Small ec2 is $ 0.060 / hour, which defintely is not $ 61 / year?
$61/year is just the upfront price to reserve a light utilization instance, which reduces but doesn't eliminate the hourly cost. You still have to pay $.034/hour to run it (versus the unreserved $.06).
Add it up and running it 24/7 would cost a total of $358.84 per year, or $29.90/month.
You could bring it down to $291.64 by reserving a heavy utilization instance for $122 upfront and then paying $0.014/hr, but that's as low as you can get it without a three-year reservation.
Far from low-end territory, no matter how you do it.
Our low end instances in iwstack cost some 30 Eur a year if powered on 24/7.
0.002/h for 384 MB ram, 1.5 GB transfer (outgoing only since incoming is free), 1 vcpu, KVM with own iso, fail-over, etc.
Adding to this some 10 GB SAN storage, it is like 0.002+0.0015=0.35 CENTS/hour.
This means some 30.66 Eur a year for 24/7 usage.
So, presuming you didnt catch any promo, the initial 30 Eur allow you to run one VM the whole year with the freedom to install from whatever ISO you wish in a real cloud environment.
Salvatore worked hard for 1 year to manage these prices, I dare say we are the lowest priced real IaaS platforms out there, real cloud, i exclude non-ha, non-fail-over, local storage offers branded as "cloud".
why you got it for 61 ? I think EC2 is not cheap~
Sorry I have misunderstood it.
I was thinking the total fee is 61 per year.
Now IC it's only the cost for reserving a VPS by yearly.
Thank you.
Much better deals to be had in the offers section of LowEndTalk--and frankly, much better performance as well.
Yes, but apples and oranges. Very few people offer real cloud at leb prices.
The only way to get an instance for under $7 is to launch a Micro spot instance and hope that the price doesn't change, but it's very risky.
Micro spot instances in US East are $0.004 now, which works out at $2.92/mo. You could do the same with Small instances, although the spot price is much more fluctuant.
Well, while I don't say Evorack is "Cloud" in the sense of hourly billing, we use Xen (exclusively at present) which is what Amazon EC2 uses, so not as big a difference as Apples and Oranges.
We also don't use SolusVM where we pile the servers high and forget about them. We write our own management software so we know exactly what's going on, which I believe is similar to Amazon's methodology.
So, what, I put up some cloudmin with xen IPv6 only for some backup plans on atoms, is this cloud ?
https://www.prometeus.net/billing/cart.php?gid=2
By your definition, yes, while it does not have hourly billing, it is xen and does not use solus. It even has the word cloud in the management software.
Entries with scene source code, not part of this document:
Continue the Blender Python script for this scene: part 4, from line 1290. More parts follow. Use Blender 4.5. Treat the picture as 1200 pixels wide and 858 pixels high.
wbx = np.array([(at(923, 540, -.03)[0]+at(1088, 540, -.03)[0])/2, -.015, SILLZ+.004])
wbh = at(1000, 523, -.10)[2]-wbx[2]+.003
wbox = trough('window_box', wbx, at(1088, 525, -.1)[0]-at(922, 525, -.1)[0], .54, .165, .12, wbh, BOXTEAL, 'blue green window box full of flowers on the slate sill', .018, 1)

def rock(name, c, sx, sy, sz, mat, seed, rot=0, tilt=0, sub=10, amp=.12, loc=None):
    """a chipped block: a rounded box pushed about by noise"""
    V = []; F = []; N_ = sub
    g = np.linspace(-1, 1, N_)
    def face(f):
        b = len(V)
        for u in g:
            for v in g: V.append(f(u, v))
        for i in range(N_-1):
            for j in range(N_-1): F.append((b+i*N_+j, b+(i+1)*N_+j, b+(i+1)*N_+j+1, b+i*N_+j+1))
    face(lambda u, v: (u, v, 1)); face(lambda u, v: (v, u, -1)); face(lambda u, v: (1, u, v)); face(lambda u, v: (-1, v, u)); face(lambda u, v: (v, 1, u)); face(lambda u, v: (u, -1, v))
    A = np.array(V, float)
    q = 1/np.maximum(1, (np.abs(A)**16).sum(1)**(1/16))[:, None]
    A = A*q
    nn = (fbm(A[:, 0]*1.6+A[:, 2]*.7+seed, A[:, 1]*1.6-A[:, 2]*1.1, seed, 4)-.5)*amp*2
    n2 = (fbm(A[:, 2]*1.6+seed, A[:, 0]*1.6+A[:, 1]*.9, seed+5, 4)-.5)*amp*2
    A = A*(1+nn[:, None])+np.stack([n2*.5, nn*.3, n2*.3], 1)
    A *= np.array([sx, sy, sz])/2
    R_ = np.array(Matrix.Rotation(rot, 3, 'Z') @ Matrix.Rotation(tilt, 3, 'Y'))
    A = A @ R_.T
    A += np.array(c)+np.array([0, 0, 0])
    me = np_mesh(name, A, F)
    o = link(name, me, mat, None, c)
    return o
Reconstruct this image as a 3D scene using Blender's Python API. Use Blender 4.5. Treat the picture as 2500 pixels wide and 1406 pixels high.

The only thing is that I didnt write it.
@Maounique, all I'm saying, is that the simple fact that something has the world "Cloud" in it doesn't make it Apples and Oranges difference from "non-Cloud" VPS
Oh, but I think it does !
Can your VPSes be fired by owner ? I mean can they create and destroy instances at will (scalability) ? Can they Increase the ram/CPU offering (scalability) ? You said you dont have hourly billing and it is obvious you dont need it since your cloud is not elastic.
If the people shut down their instance, they get charged less, they can set up automated snapshots and create templates from them to deploy more instances as they need, can add more drives as they need, they can install from own iso as long as they can put it on the web, some place, we have fail-over and high availability, does your xen cluster have it ?
A cloud is more expensive as we need to have place all the time for unexpected customer needs, we need to have redundancy in case a node fails, we need to police it better as IPs are getting passed from one customer to another all the time.
You cannot compare the two as you cannot compare OVZ with KVM. Cloud/non-cloud are even more different.